> [Aim]:
For the listing below, give the count of lines containing "from", and no other text.

§

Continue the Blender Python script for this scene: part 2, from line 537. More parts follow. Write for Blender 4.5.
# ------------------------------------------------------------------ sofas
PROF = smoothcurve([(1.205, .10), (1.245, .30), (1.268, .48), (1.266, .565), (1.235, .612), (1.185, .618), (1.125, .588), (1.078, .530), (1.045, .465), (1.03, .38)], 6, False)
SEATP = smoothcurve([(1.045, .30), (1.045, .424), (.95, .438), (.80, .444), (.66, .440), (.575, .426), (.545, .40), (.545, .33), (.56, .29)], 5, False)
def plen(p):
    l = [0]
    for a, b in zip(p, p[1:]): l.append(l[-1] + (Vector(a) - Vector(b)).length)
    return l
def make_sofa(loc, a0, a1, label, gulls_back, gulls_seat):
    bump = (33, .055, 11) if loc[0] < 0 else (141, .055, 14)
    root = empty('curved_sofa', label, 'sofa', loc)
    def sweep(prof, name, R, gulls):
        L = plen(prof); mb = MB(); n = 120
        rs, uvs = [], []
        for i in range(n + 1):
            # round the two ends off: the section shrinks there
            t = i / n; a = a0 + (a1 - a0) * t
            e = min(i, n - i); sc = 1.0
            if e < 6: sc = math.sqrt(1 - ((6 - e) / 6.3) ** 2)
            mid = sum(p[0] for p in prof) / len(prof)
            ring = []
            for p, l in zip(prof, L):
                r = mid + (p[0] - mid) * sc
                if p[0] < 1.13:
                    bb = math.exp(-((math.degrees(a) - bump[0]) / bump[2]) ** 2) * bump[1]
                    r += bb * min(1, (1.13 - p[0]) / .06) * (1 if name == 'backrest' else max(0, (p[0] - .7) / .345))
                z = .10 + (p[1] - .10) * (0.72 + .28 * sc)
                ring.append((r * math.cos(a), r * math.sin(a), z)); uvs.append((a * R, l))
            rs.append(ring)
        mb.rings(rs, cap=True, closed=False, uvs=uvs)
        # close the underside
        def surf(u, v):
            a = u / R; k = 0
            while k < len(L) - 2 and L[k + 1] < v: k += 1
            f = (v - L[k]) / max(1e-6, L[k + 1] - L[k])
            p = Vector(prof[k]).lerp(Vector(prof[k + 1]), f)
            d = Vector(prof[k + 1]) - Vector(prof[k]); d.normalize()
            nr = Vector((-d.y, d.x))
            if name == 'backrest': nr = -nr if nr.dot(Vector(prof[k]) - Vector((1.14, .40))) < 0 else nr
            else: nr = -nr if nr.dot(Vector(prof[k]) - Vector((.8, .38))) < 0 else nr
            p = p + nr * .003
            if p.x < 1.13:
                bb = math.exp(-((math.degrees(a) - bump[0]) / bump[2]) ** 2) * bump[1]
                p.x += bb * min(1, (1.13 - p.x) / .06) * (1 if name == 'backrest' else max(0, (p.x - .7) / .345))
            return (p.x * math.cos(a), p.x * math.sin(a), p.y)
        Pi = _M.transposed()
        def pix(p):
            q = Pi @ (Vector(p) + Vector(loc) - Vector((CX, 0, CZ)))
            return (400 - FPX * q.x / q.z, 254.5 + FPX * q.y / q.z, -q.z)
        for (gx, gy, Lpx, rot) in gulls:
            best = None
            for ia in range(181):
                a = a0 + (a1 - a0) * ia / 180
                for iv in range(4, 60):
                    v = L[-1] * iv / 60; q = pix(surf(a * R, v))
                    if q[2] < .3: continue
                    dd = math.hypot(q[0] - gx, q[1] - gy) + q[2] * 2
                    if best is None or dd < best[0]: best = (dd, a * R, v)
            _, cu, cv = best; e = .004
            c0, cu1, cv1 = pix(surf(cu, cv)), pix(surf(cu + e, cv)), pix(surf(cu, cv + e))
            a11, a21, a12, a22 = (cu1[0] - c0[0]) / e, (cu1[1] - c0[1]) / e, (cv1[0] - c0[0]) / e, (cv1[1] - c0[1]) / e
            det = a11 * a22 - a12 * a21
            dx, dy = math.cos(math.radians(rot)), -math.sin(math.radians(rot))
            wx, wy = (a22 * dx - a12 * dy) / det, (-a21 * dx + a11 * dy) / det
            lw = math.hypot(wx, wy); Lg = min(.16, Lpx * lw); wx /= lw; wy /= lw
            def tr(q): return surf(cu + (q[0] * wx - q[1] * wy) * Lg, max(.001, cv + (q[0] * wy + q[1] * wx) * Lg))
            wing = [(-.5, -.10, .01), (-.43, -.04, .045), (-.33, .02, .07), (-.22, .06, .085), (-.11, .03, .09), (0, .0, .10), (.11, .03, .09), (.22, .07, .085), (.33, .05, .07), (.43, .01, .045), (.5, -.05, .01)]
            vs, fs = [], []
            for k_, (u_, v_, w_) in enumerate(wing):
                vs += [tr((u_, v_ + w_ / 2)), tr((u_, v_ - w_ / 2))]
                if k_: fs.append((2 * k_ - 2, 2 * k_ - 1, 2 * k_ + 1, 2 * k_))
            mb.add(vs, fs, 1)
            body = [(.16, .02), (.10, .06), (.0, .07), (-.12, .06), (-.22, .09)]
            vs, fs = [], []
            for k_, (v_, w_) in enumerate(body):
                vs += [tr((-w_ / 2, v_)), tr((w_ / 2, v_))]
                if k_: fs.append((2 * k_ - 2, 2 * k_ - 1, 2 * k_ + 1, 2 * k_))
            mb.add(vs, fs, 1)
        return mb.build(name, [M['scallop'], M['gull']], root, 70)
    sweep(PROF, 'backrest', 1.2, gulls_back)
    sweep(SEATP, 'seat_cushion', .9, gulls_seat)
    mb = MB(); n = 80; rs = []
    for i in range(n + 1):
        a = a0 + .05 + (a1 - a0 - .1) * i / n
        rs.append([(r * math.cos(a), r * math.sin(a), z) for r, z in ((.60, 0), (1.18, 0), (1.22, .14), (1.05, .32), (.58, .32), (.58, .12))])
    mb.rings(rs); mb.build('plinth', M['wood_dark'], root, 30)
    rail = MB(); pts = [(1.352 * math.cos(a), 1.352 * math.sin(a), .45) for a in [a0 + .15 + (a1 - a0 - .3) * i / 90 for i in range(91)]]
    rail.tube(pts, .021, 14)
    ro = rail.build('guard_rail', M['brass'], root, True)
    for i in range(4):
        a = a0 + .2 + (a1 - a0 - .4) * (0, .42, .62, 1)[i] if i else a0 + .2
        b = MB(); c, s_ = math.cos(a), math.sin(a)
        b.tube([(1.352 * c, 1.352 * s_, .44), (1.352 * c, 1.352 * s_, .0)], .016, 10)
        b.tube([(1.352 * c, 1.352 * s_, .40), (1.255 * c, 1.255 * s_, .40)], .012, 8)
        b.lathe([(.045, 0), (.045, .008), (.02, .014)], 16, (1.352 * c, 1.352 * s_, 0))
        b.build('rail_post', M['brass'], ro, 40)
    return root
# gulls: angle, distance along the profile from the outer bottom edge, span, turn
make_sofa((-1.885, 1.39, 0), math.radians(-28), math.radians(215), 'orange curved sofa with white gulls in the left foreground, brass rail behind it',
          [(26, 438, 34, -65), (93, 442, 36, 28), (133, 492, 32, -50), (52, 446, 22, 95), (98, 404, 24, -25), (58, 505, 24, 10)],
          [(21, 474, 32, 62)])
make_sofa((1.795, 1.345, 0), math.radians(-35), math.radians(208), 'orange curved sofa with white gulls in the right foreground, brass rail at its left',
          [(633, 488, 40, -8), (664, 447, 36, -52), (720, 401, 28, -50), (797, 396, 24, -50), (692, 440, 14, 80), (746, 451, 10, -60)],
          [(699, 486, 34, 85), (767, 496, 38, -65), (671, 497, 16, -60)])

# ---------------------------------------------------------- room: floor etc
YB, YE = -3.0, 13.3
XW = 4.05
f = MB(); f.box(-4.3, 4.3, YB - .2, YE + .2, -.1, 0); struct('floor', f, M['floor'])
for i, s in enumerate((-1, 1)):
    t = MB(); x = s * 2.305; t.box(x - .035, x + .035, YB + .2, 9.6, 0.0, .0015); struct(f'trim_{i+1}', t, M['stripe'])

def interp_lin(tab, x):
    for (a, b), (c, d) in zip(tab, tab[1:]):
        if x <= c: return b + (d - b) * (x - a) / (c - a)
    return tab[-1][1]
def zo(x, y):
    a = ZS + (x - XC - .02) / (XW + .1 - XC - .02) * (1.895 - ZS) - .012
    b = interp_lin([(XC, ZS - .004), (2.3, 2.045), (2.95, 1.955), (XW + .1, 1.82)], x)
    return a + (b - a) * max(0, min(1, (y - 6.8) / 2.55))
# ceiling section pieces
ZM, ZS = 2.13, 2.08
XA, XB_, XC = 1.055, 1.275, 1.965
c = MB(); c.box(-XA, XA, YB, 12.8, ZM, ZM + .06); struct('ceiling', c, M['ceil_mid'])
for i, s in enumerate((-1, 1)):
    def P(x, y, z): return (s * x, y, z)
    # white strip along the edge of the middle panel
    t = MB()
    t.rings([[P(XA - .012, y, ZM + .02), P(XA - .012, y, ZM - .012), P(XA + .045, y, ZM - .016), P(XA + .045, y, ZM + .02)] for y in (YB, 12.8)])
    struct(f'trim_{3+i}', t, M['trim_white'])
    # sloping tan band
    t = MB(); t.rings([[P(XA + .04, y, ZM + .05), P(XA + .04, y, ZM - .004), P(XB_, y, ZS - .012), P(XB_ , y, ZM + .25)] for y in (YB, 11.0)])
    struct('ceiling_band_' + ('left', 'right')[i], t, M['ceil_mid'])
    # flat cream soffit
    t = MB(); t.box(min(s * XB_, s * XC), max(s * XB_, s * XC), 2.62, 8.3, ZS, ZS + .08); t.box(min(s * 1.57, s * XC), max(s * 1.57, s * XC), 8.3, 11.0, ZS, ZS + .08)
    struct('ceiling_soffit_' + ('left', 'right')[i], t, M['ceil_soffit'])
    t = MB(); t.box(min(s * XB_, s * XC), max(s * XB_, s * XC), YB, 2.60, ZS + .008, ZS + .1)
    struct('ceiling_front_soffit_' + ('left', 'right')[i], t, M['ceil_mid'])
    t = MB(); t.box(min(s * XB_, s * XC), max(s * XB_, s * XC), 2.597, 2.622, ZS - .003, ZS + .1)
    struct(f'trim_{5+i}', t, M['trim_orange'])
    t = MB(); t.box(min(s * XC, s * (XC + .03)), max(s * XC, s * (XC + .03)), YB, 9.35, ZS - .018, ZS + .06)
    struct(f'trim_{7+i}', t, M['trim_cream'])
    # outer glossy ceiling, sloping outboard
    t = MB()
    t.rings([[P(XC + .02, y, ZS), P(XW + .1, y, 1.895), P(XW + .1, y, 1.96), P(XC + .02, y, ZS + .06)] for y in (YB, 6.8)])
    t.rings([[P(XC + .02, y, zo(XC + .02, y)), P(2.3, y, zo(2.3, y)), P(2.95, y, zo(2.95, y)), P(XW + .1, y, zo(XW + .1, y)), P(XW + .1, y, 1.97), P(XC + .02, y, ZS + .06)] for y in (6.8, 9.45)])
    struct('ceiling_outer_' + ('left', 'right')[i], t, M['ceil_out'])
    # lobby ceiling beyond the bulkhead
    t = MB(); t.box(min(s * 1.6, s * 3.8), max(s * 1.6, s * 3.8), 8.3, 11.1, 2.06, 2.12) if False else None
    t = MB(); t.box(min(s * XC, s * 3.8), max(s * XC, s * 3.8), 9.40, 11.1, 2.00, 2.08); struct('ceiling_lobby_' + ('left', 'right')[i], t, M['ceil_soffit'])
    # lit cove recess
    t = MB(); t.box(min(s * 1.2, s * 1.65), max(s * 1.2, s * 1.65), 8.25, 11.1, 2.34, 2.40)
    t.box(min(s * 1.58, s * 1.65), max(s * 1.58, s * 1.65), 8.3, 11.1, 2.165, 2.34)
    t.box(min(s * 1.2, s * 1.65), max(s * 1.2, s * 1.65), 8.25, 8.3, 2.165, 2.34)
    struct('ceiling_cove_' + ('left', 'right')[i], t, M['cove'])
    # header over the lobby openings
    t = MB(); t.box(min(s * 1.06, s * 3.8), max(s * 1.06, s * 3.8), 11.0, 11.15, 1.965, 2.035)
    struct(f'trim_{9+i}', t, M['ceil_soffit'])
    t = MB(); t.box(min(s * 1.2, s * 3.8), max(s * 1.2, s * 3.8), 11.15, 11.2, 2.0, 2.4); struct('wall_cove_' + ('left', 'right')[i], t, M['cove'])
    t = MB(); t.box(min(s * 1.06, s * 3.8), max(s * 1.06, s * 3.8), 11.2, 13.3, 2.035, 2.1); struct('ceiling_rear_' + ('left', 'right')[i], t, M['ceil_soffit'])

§

> [Complete answer]:
2